Затем шнурки обрезались, пакет открывался, и скептик обнаруживал на внутренней поверхности своих новых досок, исписанных мелким почерком, ответ на его мысленный вопрос. Как правило, ему нечего было сказать, и он отправлялся домой, чтобы поразмыслить. Но к концу недели он обычно приходил к выводу, что каким-то необъяснимым образом мы были жертвами надувательства или галлюцинации и что, "конечно, на самом деле мы не видели всего этого, а только думали, будто видели". И всё же это был крепкий орешек, и впоследствии его частые ссылки на "этот ловкий, но глупый фокус" показывали, что он остался у него в памяти и произвёл на него больше впечатления, чем он хотел признать.
Ответы, переданные таким образом, нередко выдавали значительный интеллект и познание. Тем не менее мне казалось, что часто они в большей степени зависят от мнений того, кто задавал вопросы. Было ли это желание произвести приятное впечатление или же идеи в значительной степени являлись отражением идей задававшего вопрос, решить это не позволяют имеющиеся у нас данные. Я помню, например, что сам получил совершенно определённое сообщение о жизни некоторых лиц, которыми я глубоко интересовался. Существо, вступившее в контакт, тотчас не утверждало, что эти люди непременно существуют, однако заняло по отношению к ним такую же позицию, что и я. И тем не менее, спустя только неделю, я узнал, что в послании, написанном в ответ другому человеку и которое якобы исходило от того же существа, наличие этих персонажей полностью отрицалось. Возможно, что мы имеем дело с совершенно различными существами, одно из которых по той или иной причине выдавало себя за другое. По крайней мере значительным фактом является то, что высказанное мнение в точности совпадало с мнением лица, задававшего вопрос. С другой стороны, я вынужден признать, что во многих случаях ответы были совершенно неожиданными и содержали сведения, о которых никто из присутствующих не мог иметь какого-либо понятия.

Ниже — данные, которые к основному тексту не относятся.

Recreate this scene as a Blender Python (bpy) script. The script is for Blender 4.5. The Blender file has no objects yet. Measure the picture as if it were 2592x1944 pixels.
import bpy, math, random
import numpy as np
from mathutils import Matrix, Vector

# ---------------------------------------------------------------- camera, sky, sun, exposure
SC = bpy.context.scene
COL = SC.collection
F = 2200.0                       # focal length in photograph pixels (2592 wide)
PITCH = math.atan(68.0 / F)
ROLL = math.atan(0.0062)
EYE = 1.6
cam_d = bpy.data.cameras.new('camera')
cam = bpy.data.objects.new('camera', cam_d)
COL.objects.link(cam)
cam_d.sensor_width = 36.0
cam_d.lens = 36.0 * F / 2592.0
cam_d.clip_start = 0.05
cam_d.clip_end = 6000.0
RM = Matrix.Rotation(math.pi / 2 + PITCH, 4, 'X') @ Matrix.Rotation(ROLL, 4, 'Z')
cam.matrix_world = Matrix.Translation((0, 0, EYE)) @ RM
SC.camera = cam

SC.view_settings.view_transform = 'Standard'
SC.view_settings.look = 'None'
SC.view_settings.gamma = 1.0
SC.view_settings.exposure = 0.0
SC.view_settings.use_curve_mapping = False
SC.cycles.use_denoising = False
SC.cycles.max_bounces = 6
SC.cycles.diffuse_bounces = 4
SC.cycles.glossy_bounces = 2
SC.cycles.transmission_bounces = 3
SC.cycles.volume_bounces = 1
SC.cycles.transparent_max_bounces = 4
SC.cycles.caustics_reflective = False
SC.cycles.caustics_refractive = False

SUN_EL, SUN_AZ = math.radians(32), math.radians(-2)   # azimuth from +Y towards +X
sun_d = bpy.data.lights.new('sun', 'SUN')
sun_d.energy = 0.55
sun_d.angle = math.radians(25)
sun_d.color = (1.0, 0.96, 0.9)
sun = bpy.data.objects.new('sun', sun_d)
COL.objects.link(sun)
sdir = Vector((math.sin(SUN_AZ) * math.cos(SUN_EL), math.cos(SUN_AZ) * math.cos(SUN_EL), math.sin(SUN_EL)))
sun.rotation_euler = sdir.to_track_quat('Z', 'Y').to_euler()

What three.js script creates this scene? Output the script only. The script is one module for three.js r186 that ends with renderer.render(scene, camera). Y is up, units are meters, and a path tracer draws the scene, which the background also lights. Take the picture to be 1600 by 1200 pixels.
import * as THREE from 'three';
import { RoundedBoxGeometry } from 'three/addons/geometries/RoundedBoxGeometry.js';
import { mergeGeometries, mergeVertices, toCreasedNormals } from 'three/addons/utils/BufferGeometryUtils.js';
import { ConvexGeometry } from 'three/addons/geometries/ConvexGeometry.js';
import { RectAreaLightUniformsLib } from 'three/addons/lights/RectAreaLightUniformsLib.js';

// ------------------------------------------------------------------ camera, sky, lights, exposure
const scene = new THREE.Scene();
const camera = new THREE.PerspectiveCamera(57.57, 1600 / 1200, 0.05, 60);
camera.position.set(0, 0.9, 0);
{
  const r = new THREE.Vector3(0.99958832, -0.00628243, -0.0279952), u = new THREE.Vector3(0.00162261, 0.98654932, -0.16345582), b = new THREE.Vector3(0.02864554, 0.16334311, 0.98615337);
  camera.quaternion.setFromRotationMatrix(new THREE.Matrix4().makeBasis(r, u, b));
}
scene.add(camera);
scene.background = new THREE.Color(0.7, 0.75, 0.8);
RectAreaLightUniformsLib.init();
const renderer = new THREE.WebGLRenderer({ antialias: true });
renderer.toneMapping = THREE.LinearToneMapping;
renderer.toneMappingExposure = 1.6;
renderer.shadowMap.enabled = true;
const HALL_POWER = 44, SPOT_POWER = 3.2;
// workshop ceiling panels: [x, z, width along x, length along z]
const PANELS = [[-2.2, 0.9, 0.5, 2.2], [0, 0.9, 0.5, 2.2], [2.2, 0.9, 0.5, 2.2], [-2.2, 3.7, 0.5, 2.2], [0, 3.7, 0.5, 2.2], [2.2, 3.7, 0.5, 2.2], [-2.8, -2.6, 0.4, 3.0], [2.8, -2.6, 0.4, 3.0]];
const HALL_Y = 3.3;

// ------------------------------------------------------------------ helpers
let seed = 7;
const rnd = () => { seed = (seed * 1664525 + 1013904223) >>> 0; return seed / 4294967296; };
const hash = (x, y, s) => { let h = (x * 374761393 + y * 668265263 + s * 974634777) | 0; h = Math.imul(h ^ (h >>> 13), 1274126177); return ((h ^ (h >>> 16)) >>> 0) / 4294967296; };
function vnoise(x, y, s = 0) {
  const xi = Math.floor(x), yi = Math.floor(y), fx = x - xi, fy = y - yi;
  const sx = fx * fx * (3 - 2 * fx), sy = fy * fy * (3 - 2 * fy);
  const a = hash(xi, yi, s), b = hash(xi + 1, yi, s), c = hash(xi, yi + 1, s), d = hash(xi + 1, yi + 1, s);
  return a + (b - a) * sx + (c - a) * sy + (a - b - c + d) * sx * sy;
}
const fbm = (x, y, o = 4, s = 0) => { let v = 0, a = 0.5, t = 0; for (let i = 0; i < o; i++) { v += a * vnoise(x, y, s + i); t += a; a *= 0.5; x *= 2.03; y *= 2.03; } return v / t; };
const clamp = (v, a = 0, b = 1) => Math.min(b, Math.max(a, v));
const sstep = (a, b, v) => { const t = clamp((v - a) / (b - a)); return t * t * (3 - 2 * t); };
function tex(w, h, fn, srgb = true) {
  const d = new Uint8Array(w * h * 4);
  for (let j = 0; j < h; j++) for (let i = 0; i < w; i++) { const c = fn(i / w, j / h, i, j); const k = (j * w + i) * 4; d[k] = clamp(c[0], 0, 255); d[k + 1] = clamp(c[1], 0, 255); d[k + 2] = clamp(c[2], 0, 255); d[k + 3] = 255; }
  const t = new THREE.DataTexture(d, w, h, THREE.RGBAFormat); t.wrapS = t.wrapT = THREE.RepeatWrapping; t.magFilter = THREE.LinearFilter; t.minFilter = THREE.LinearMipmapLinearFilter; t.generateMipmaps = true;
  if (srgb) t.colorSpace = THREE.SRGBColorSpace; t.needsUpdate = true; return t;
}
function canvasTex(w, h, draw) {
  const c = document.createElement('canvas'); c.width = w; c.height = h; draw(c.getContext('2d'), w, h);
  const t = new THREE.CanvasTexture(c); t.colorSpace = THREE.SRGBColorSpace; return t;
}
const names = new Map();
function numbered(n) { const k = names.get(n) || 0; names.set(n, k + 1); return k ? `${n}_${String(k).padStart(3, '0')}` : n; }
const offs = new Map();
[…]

Нетрудно понять, почему такое письмо на грифельной доске является одним из простейших способов получить послание и, по правде говоря, единственным видом письма, которое возможно при дневном свете. Фактически это никогда не делается при свете, какими бы удовлетворительными ни были для нас условия эксперимента. Между двумя досками или между одной доской и столом всегда темно, что делает материализацию возможной. Когда физическое тело медленно создается путём обычного нарастания, когда оно полностью проникается жизненным принципом и оживляется энергией духа, оно становится относительно постоянным организмом и в некоторых условиях может выдержать потрясение от внешних вибраций.